Oona Laurence is Natalie and Oakes Fegley is Pete in “Pete’s Dragon,” which opens Friday. Photo courtesy of Disney

When Saindon started at Weta 17 years ago, he was on the team that created animated puppets, including those for the “Lord of the Rings” and “Hobbit” movies. Saindon studied architecture at Washington State University and later got a job at a company that made animation software. That led to his career in creating effects for films.

As a visual effects supervisor, he’s been nominated for an Oscar twice, for “The Hobbit: The Desolation of Smaug” in 2014 and “The Hobbit: An Unexpected Journey” in 2013.

Saindon says he’s not supposed to give away the plot of “Pete’s Dragon,” but he did learn that the original 1977 musical was set in Maine, though not filmed here. That film was set in the fictional town of Passamaquoddy, the name for which screenwriter Malcolm Marmorstein saw on a map, as Passamaquoddy Bay on the Canadian border, and found he liked the sound of it. The credits for the new version say the story is based on Marmorstein’s screenplay. Contacted at his home in Hollywood, Marmorstein, 87, said he didn’t know why the setting was changed in the latest film to the Pacific Northwest.

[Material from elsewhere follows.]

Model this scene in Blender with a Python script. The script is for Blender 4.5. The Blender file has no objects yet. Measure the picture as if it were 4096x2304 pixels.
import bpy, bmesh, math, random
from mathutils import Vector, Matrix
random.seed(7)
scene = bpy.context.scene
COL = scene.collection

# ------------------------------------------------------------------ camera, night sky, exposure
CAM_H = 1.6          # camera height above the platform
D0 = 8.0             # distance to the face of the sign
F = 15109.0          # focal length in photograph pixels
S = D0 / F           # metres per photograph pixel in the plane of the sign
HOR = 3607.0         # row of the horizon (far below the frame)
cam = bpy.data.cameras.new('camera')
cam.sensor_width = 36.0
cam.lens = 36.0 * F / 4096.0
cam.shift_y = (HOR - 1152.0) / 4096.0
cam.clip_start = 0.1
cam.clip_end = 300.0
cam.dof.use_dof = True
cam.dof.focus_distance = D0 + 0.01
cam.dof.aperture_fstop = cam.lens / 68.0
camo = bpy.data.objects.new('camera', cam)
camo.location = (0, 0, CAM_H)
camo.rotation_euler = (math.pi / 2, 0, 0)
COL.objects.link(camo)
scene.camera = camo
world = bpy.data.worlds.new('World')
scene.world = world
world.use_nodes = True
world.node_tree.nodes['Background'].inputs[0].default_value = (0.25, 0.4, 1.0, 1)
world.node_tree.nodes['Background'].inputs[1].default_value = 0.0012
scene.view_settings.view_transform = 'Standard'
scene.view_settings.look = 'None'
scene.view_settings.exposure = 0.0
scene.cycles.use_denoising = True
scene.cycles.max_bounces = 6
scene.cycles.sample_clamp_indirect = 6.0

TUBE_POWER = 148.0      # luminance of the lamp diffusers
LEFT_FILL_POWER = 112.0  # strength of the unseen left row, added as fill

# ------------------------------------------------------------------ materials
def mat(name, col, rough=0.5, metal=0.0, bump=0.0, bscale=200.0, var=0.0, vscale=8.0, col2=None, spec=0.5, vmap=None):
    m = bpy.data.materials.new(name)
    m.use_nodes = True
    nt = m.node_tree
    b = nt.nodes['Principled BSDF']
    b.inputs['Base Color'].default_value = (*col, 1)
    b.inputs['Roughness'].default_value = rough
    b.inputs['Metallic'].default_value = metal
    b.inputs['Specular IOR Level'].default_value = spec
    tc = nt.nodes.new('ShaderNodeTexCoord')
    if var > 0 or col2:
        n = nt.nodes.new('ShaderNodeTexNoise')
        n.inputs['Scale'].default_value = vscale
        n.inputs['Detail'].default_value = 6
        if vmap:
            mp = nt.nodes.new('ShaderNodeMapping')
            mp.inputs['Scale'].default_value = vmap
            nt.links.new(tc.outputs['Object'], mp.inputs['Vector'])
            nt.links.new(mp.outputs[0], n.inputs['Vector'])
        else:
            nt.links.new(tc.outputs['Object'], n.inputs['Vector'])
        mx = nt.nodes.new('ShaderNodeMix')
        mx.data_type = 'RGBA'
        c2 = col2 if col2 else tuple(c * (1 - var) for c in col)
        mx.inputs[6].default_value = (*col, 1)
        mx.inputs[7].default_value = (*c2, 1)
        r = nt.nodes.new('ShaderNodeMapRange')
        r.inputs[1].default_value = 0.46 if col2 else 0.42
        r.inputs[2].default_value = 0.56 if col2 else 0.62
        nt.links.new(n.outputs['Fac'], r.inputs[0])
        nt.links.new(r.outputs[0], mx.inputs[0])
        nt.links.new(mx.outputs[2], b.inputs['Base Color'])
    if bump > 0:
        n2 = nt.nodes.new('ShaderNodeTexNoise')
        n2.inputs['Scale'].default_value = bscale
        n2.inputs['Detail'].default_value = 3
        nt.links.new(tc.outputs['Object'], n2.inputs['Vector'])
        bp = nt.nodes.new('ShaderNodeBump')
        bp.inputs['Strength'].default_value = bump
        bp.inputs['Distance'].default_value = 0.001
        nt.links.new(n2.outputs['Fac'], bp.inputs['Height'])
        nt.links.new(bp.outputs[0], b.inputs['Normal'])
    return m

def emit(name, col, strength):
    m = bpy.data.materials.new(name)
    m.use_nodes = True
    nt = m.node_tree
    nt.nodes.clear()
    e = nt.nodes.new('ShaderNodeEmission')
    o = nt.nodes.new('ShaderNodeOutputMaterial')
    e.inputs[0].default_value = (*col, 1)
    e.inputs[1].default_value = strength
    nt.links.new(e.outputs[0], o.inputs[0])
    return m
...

But just as Marmorstein used a real Maine name in his script, Maine-born Saindon wants the animated characters he helps makes with 21st-century technology to be as real as possible.

“Explaining what we do can sound over-complicated, but we’re trying to use what we have to completely mimic reality,” said Saindon. “I’ve been doing this for 17 years, and I still learn something new every day.”